Leaving out every picture, retype the lines below from the top through the one that contains "return tuple((v /".
— BEGIN Information supplied —
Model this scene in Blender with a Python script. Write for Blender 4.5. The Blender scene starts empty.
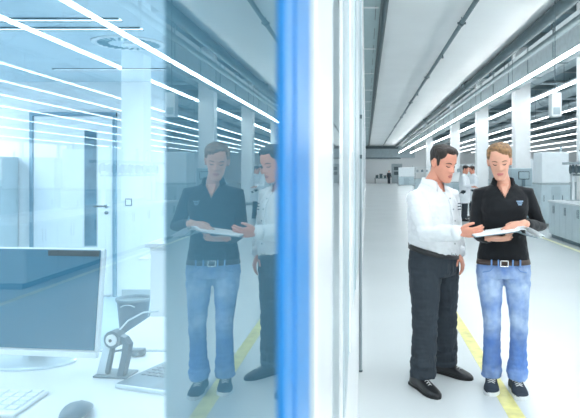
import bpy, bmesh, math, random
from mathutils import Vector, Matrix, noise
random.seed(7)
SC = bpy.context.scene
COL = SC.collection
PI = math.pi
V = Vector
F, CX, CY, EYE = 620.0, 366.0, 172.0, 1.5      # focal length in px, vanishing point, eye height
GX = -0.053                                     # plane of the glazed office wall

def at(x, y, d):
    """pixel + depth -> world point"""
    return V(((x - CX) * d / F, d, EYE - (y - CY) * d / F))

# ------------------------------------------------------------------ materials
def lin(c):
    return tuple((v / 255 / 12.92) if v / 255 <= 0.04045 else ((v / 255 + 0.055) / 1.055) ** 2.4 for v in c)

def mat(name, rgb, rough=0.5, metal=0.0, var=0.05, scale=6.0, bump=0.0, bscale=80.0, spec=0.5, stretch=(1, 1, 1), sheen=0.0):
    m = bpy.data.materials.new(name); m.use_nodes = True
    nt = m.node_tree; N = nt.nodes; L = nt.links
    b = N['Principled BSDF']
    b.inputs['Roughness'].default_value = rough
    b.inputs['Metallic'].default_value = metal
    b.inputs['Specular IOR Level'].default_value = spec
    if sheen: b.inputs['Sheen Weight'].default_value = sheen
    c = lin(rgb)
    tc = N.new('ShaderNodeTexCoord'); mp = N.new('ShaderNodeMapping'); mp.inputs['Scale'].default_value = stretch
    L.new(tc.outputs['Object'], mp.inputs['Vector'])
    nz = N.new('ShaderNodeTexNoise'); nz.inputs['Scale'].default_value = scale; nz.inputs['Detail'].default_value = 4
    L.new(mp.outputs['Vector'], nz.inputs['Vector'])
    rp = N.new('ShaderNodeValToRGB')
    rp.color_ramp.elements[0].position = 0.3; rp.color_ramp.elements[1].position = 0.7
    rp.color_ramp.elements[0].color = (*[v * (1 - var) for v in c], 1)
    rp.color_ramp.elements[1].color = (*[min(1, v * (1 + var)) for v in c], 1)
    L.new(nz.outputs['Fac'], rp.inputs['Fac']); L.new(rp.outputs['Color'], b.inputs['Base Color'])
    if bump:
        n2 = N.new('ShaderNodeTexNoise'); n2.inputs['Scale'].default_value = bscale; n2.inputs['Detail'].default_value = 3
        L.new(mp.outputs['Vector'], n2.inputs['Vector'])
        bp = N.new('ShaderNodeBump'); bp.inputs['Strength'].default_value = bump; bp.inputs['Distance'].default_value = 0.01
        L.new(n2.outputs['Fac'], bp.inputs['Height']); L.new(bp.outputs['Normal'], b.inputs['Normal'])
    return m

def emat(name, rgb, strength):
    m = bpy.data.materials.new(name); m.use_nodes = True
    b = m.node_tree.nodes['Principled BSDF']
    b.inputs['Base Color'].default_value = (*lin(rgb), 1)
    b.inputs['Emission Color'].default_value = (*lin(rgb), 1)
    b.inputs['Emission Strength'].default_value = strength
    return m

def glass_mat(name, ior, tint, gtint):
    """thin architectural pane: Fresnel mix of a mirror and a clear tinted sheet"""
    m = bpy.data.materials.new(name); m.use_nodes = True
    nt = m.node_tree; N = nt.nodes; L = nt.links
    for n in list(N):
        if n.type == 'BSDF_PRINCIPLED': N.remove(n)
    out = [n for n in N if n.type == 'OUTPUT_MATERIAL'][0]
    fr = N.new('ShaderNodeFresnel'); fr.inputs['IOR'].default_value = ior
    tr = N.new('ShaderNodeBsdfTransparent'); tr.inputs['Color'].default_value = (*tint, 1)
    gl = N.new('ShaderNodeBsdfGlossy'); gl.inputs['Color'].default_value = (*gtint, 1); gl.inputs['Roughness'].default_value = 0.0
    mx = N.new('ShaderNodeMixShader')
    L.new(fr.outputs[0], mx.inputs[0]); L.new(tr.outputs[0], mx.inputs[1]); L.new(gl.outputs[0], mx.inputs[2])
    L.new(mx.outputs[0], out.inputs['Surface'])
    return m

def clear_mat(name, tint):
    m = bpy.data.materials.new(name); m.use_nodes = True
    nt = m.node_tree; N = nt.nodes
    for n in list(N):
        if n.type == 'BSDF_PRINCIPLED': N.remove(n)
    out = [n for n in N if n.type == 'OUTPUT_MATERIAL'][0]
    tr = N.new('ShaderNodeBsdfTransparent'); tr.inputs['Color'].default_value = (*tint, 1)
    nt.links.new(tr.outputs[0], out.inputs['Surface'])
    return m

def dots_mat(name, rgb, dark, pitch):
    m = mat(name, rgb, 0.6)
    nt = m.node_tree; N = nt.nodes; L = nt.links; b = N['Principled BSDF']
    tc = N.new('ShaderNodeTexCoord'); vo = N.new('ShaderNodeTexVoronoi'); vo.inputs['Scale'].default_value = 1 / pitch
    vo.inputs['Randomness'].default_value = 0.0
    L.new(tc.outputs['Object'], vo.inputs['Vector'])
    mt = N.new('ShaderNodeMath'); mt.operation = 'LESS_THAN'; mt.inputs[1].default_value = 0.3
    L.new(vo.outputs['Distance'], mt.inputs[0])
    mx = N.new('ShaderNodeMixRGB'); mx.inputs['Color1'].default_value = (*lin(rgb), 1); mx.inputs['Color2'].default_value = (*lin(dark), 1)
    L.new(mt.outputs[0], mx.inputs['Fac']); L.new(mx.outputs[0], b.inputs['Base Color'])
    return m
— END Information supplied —
● **Right answer**:
Model this scene in Blender with a Python script. Write for Blender 4.5. The Blender scene starts empty.
import bpy, bmesh, math, random
from mathutils import Vector, Matrix, noise
random.seed(7)
SC = bpy.context.scene
COL = SC.collection
PI = math.pi
V = Vector
F, CX, CY, EYE = 620.0, 366.0, 172.0, 1.5      # focal length in px, vanishing point, eye height
GX = -0.053                                     # plane of the glazed office wall

def at(x, y, d):
    """pixel + depth -> world point"""
    return V(((x - CX) * d / F, d, EYE - (y - CY) * d / F))

# ------------------------------------------------------------------ materials
def lin(c):
    return tuple((v / 255 / 12.92) if v / 255 <= 0.04045 else ((v / 255 + 0.055) / 1.055) ** 2.4 for v in c)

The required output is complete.